My father, z'l, was also an ordinary Jew. His early life was spent in the Palestine of the Turks, the Germany of the Kaiser, back to the Palestine of the British, over to the Depression in America and all in all, not much stability for becoming a Torah scholar. As the Depression lifted and gave way to post- World War II prosperity, he established a family, kept mitzvos, and educated his daughters to be proper Jewish ladies. He supported Torah scholars and other Jewish causes. In short, a good Jewish man.
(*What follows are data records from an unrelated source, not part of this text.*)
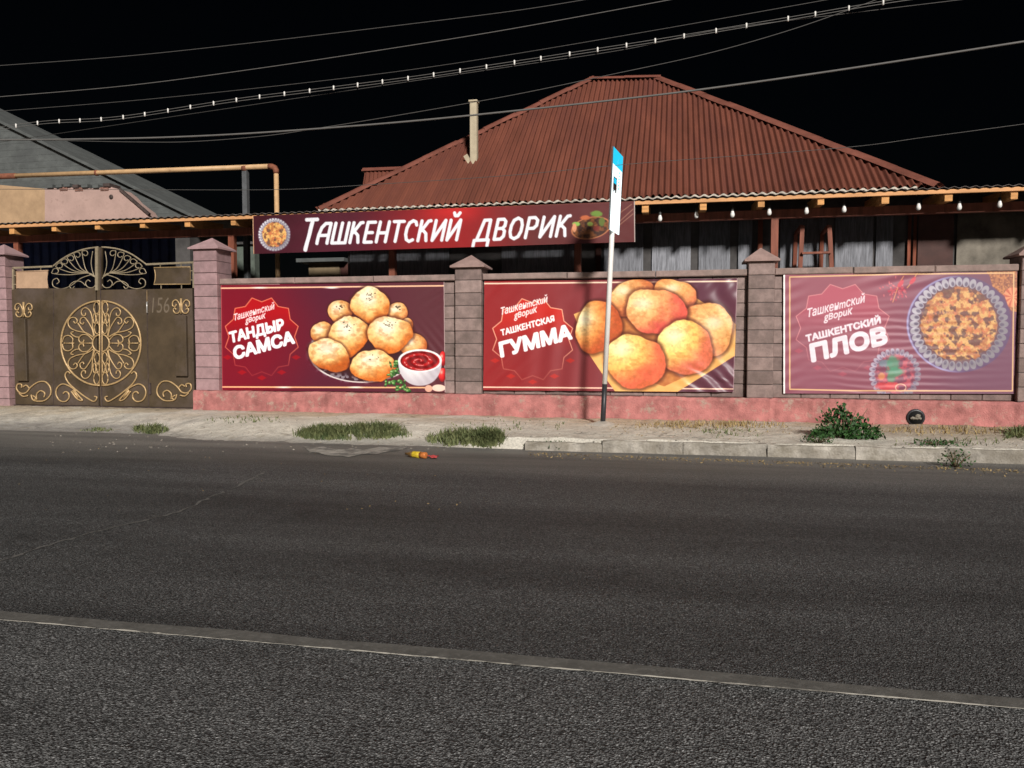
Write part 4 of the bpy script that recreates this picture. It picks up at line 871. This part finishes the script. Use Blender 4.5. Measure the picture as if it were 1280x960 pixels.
# pressed strips, wicket seam, handle, hinges, number
for (pa, pb, pt, pbm, lf) in ((23,38,399,476,L_), (221,237,395,470,R_)):
    a_, b_ = g(pa, pt), g(pb, pbm); MB().box(a_.x, b_.x, YG-.075, YG-.018, b_.z, a_.z, .006).build('pressed_strip', m_gate, lf)
bar((67,363),(67,508),L_,.008,m_rustdark,'sheet_seam',-.021); bar((183.5,362),(186,508),R_,.01,m_rustdark,'wicket_seam',-.021)
bar((183.6,363),(183.8,377),R_,.006,m_gold,'wicket_edge',-.027)
a_, b_ = g(183.5,377.5,-.05), g(183.7,391,-.05)
MB().tube([a_+Vector((0,.03,0)), a_, b_, b_+Vector((0,.03,0))], .011, 6).build('handle', M('steel_handle', (.6,.58,.55), .35, .1, metal=.6), R_)
bar((187.5,479),(188,493),R_,.03,m_rustdark,'hinge',-.03); bar((125.4,311),(127.4,508),R_,.012,m_rustdark,'meeting_gap',-.021)
v, t = text_tris('156', .15); sc_ = (g(191,391).z, g(191,372).z); k = (sc_[1]-sc_[0])/v[:,1].max(); ox = g(191,391).x; wdt = g(213,391).x-ox; kx = wdt/(v[:,0].max()-v[:,0].min())
for lo, hi in ((0,None),): MB().add([(ox+(p[0]-v[:,0].min())*kx, YG-.0225, sc_[0]+p[1]*k) for p in v], [tuple(int(q) for q in f) for f in t]).build('house_number', m_chalk, R_)
a_, b_ = g(9,337), g(16.2,510); MB().box(a_.x-.02, b_.x-.01, YG-.03, YG+.05, ZS, a_.z).build('hinge_post', m_rustdark, gate)
a_, b_ = g(12,510), g(244,510); MB().box(a_.x, b_.x, YG-.06, YG+.08, ZS-.04, ZS+.012).build('threshold', m_rustdark, gate)

# blue corrugated fence seen over the gate
YF = D+2.6; x0, x1 = X(-40,YF), X(222,YF); m = MB(); vs = []; n = 420; zf = P(80,297,YF).z
for i in range(n):
    xx = x0+(x1-x0)*i/(n-1); ph = (xx/.21) % 1; dy = 0 if ph < .62 else (-.04 if .68 < ph < .92 else -.02); vs += [(xx,YF+dy,ZS-.05),(xx,YF+dy,zf-.06)]
m.add(vs, [(2*i,2*i+2,2*i+3,2*i+1) for i in range(n-1)]); tag(m.build('sheet_fence', m_bluesh), 'dark blue corrugated metal fence visible above the gate', 'fence')
# far pale wall inside the yard, and the beige shed
c0 = P(212,345,D+9); c1 = P(318,306,D+9)
sh = thing('yard_wall', 'dim pale wall deep in the yard beside the gate pillar', 'wall', ((c0.x+c1.x)/2, D+9, 0))
MB().box(c0.x, c1.x, D+9, D+9.25, 0, P(230,308,D+9).z).build('wall', M('yard_plaster', (.1,.12,.1), .9, .2), sh); MB().box(c0.x-.1, c1.x+.1, D+8.9, D+9.3, P(230,308,D+9).z, P(230,305,D+9).z).build('wall_top', m_house, sh)
c0, c1 = P(386,345,D+5), P(424,318,D+5)
sd = thing('yard_shed', 'beige plastered shed seen under the long name banner', 'shed', ((c0.x+c1.x)/2, D+5, 0))
MB().box(c0.x, c1.x, D+5, D+7, 0, 3.0).build('wall', M('shed_plaster', (.2,.15,.09), .9, .15), sd); MB().box(c0.x-.2, c1.x+.2, D+4.8, D+7.2, 3.0, 3.08).build('roof', m_slate, sd); a_ = P(428,330,D+4.9)
MB().box(a_.x-.1, a_.x+.35, D+5.02, D+5.2, 0, 3.0).build('door', m_door, sd)

# ================================================================== HOUSE AT THE LEFT
YN = D+5.0; nc_ = P(244, 274, YN); q0 = P(0, 154, YN)
nh = thing('neighbour_house', 'grey slate gabled house with broken pink plaster wall at the left', 'house', (nc_.x-6, YN, 0))
sl_ = (q0.z-nc_.z)/(nc_.x-q0.x); half = (nc_.x-q0.x)*1.7; apex = Vector((nc_.x-half, YN, nc_.z+sl_*half)); fl_ = Vector((nc_.x-2*half, YN, nc_.z))
gab = MB().prism([nc_, apex, fl_], (0,.2,0)).build('gable', m_slate, nh)
m = MB(); zz = nc_.z; ch = .15
while zz < apex.z-.2:                                                   # lapped slate courses on the gable
    t0 = (zz-nc_.z)/(apex.z-nc_.z); t1 = (zz+ch-nc_.z)/(apex.z-nc_.z); xa0, xa1 = nc_.x-half*t0, nc_.x-half*t1; xb0, xb1 = fl_.x+half*t0, fl_.x+half*t1; j_ = random.uniform(-.02,.03)
    m.add([(xb0,YN-.016,zz),(xa0+j_,YN-.016,zz),(xa1+j_,YN-.012,zz+ch),(xb1,YN-.012,zz+ch)], [(0,1,2,3)]); m.add([(xb0,YN-.001,zz),(xa0+j_,YN-.001,zz),(xa0+j_,YN-.016,zz),(xb0,YN-.016,zz)], [(0,1,2,3)]); zz += ch
m.build('slate_courses', m_slate, gab)
for a_, b_ in ((nc_+Vector((.35,0,-.35*sl_)), apex), (apex, fl_)):
    MB().prism([a_+Vector((0,-.12,.02)), b_+Vector((0,-.12,.02)), b_+Vector((0,-.12,.09)), a_+Vector((0,-.12,.09))], (0,2.4,0)).build('roof', m_slate, nh)
MB().box(fl_.x+.3, nc_.x-.3, YN+.22, YN+2, 0, nc_.z-.03).build('wall', m_house, nh)
YW = D+4.1
o = [(56,300),(190,300),(188,279),(186,271),(181,263),(174,258),(165,251),(158,243),(150,237),(141,235),(138,233),(128,235),(120,234),(114,236),(104,234),(92,235),(86,233.5),(76,236),(66,235),(56,236)]
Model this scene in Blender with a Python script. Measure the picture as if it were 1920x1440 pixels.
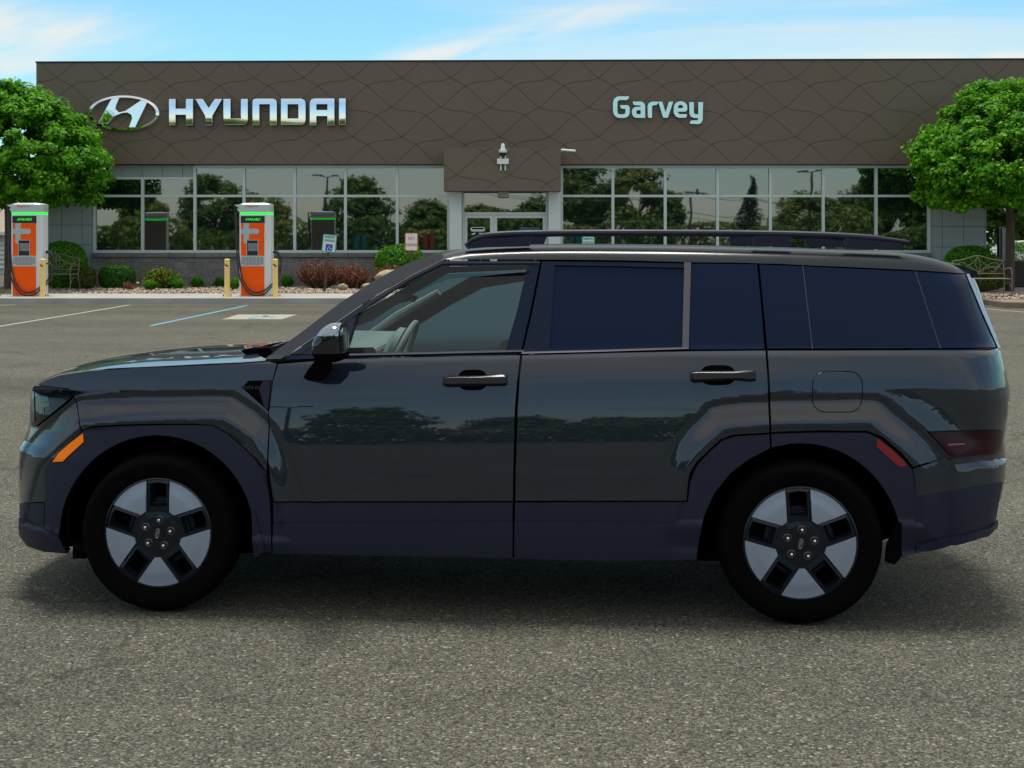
import bpy, bmesh, math, random
import numpy as np
from mathutils import Vector, Matrix
C = bpy.context.scene
R = math.radians
for o in list(bpy.data.objects): bpy.data.objects.remove(o)
# ------------------------------------------------------------------ camera, sky, sun, exposure
H = 1.70; F = 2600.0; HOR = 440.0            # eye height, focal length (px of a 1920 wide frame), horizon row
cam = bpy.data.cameras.new('camera'); cam_o = bpy.data.objects.new('camera', cam); C.collection.objects.link(cam_o)
cam_o.location = (0, 0, H); cam_o.rotation_euler = (R(90), 0, 0)
cam.sensor_width = 36; cam.lens = F/1920*36; cam.shift_y = -(720-HOR)/1920.0
cam.clip_start = .05; cam.clip_end = 3000
C.camera = cam_o
C.view_settings.view_transform = 'Standard'; C.view_settings.look = 'None'
C.view_settings.gamma = 1; C.view_settings.exposure = 0.45
SUN_EL, SUN_AZ = 81.0, -10.0                   # azimuth clockwise from +Y
sl = bpy.data.lights.new('sun', 'SUN'); sl.energy = 2.7; sl.angle = R(16); sl.color = (1, .955, .88)
so = bpy.data.objects.new('sun', sl); C.collection.objects.link(so)
sd = Vector((math.sin(R(SUN_AZ))*math.cos(R(SUN_EL)), math.cos(R(SUN_AZ))*math.cos(R(SUN_EL)), math.sin(R(SUN_EL))))
so.rotation_euler = sd.to_track_quat('Z', 'Y').to_euler(); so.location = (6, 6, 20)
W = bpy.data.worlds.new('World'); C.world = W; W.use_nodes = True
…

Boruch Hashem, he merited grandchildren and great- grandchildren who are learning Torah in the land of his birth, Eretz Yisroel. Still, an ordinary Jew -- not one that you'd associate with private miracles. But the tale I tell you really did happen.

My Dad was a businessman who would take over once a year for the shammosh of our shul. The shammosh had a son who had married a girl from Israel and settled here. So once a year, he took a month off for a visit and my Dad took his place. In his later years, he ran the daily minyan, reminded people when they needed to say Kaddish, and was the official driver of the neighborhood for funeral attendance. He drove until the age of eighty-five.

If one had to put a label on the type of Jew that he was, one would say he was a shammosh, someone always ready to serve the public however he could.

His yahrzeit falls on one of the last days of Chanuka. I lit a candle in the house and we lit the Chanuka Menora outside in its own little glass house. In the morning, at about seven-thirty, I checked to see if the yahrzeit candle was burning nicely and got a little teary-eyed. Then I glanced outside at the glass house.

Amazingly, there was a little flame still burning out there, as well. I went to take a second look to see if I was imagining things. It was really lit. Which little cup was it?

Why, the shammash, of course. My Dad was winking at me. It's all right, maidele. I'm in a good place and everything is really alright.

Miracles can happen even to plain, ordinary Jews like us.